Terrorism in Kashmir, I repeat, is at its lowest level since 1990. Weirdly, this is what has given India the freedom to not engage with Pakistan. I suspect this is one reason, though perhaps not the main one, why the Modi sarkar is playing fast and loose on a subject that it claims to be serious about. It can afford to, because what we want from Pakistan — an end to cross-border terror — we are already getting without talking.

What happens if, and I hope that it does not come to pass, this changes? If the Pakistan army decides to again calibrate terrorism to a higher level, what will we then do? Will we still sulk? It astonishes me that such a fatal weakness in our foreign policy is being continued. And yet it is, because Hindutva has a Pavlovian response to the word ‘Pakistan’. It is difficult for such people to put our national interest above their emotion. I have been on TV debates this week and there has been no respite from the enthusiasm of the armchair generals.

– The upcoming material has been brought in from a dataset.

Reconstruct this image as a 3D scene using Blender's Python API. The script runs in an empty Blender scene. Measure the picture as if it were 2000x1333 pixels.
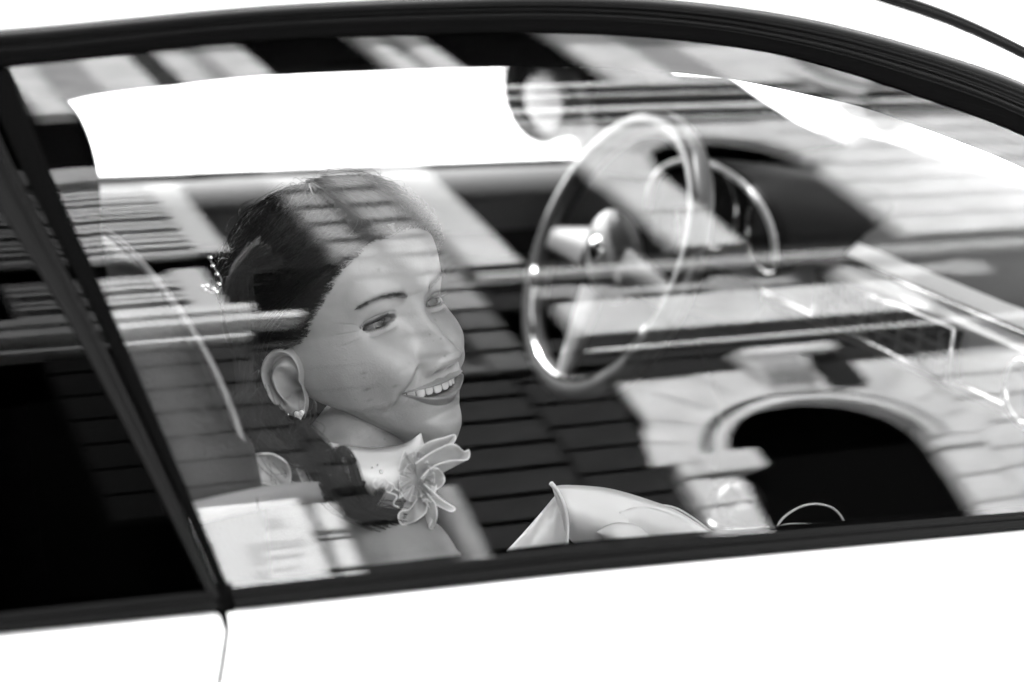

It was said of that overrated warrior, Field Marshal Montgomery, that he had one essential battlefield talent. He had ‘grip’, meaning that he was in control of the actions of his side. Compare that to the helter-skelter manner in which we are being led in this important engagement. Observe the total lack of control and direction in those 12 statements above.

I am absolutely sure that this government has not understood it, but what we have done is give Pakistan a veto over our relationship. This policy, if it can be called that, has made us smaller.